My role involves attending the centres onsite once a month to check it is clean, safe and to most importantly to observe and consult with the parents and the staff team about the service they receive. I also talk to the staff about their role, the support they provide to the parents and the staff's training, development and support they receive in order to perform their jobs to the best of their ability.

Generally, parents, although not wanting to be in the assessment centres, do understand why they are being assessed and have agreed to complete the assessment which is usually 12 weeks long. They realise, but might not agree, the concern is focused on the safety of their child and it is a result of social services intervention and the court has made an order providing the opportunity for the parent/s to demonstrate they can safely care for and protect their baby/child or children.
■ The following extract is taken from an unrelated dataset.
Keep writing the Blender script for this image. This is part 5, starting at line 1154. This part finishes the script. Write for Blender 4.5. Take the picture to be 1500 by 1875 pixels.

When I talk to the parents, most appear and tell me they are happy and state they learn a lot from the staff team who are extremely supportive and teach them about implementing routines and good baby care skills within keyworking and parental development sessions.

Another aspect of my role is to look at the recordings that are documented, making sure events are well recorded which provides evidence to substantiate the centres parental assessment recommendations. These are then presented to the court to make further decisions to whether additional assessment is required such as a 'Community Assessment' of if the parent/s should be placed into a 'Stepdown facility'.

Both of these options provide additional support but not as intensive and under 24/7 CCTV scrutiny. Community assessment is as it sounds - where a staff member would visit and support the families/parent in their own home, providing guidance and support and Stepdown, is within a staffed unit, where support is onsite to observe and offer guidance if required, allowing the family/parent to adjust to caring for their child independently and maintaining the routines and childcare practices instilled as part of the assessment program previously.

Child safety and welfare comes first

This is just a snap-shot into the reasons a family or parent may have been referred to a Family Assessment Centre. As you would have gathered this is a very specialised service and a decision made for a family to be referred for a family assessment, is not one taken likely. Social Services would have had to gather a lot of evidence which would have raised significant concern about the safety and welfare of the child in question and also the parent's ability, mental health, and circumstance.

The Family Assessment Centres I work within are positive environments and provide all the support, care and guidance to educate and empower the parent/s to develop their baby care skills, and work cohesively as a team and their goal is always to provide a positive and professional service. The recommendations are always based upon their observations, documented evidence and overall, the safety of the babies and children in question.

I hope this has provided you with an insight into one of the roles I have as an Independent Social Worker.